You could hardly call it subtle. But then nor should it be, if its goal is to draw forgotten figures of dissent into the light of day

What to do when the inescapable pleasures of Pop — more than a million of those tiny Lego bricks I liked so much as a child laid out in Warhol-like arrangements — are clashed together with the Conceptual, which here reads like straight political appeal?

You could hardly call it subtle. But then nor should it be, if its goal is to draw forgotten figures of dissent into the light of day — or, ironically, into the grungy gloom of rocky Alcatraz.

Maybe what I’m resisting, when it comes to Ai Weiwei’s work, is the idea that any art can affect political change. But then, might I be able to start with small concessions? Navigate through the old dining hall and you come to ‘Yours Truly’ (2014): two teak racks housing postcards pre-addressed to some of the prisoners in ‘Trace’; visitors were invited to write to them.

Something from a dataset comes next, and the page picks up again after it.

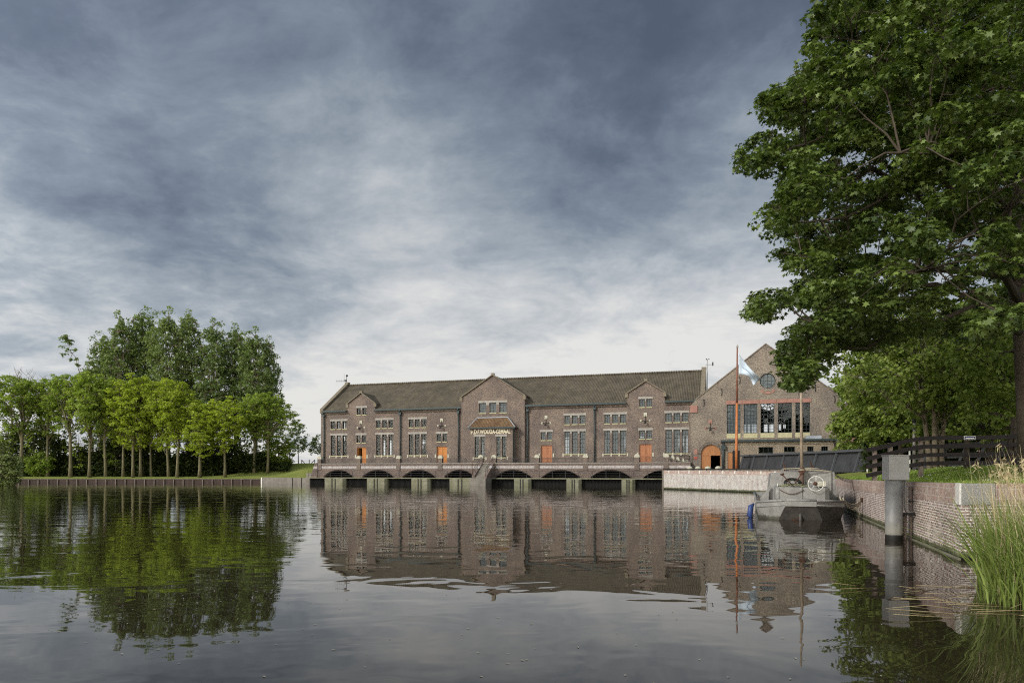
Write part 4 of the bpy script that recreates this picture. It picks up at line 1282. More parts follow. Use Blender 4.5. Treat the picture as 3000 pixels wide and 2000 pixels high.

Am I so cynical as to think the incarcerated people reading these messages would not have experienced an interruption, however brief, of their profound isolation; that they would not have felt remembered, even if momentarily? No, I’m not. So why can’t I imagine our paper dragon riding out on the winds of change?

As Ai puts it, ‘When you constrain freedom, freedom will take flight and land on a windowsill.’ It seems fitting to visit Ai Weiwei’s @ Large on Street View, because the artist has never set foot in the notorious prison, either — his passport was in possession of Chinese authorities at the time of its installation. Instead, the exhibition was executed with detailed maps, plans, Skype, videos and a score of assistants.

Creating site-specific art for a place he couldn’t see was a challenge Ai embraced: free expression, under severe constraints. To a lesser degree, that’s the aim of this series: to be on the wing, visiting places, even when stuck inside. And that’s not something I’m struggling to grasp, not one bit.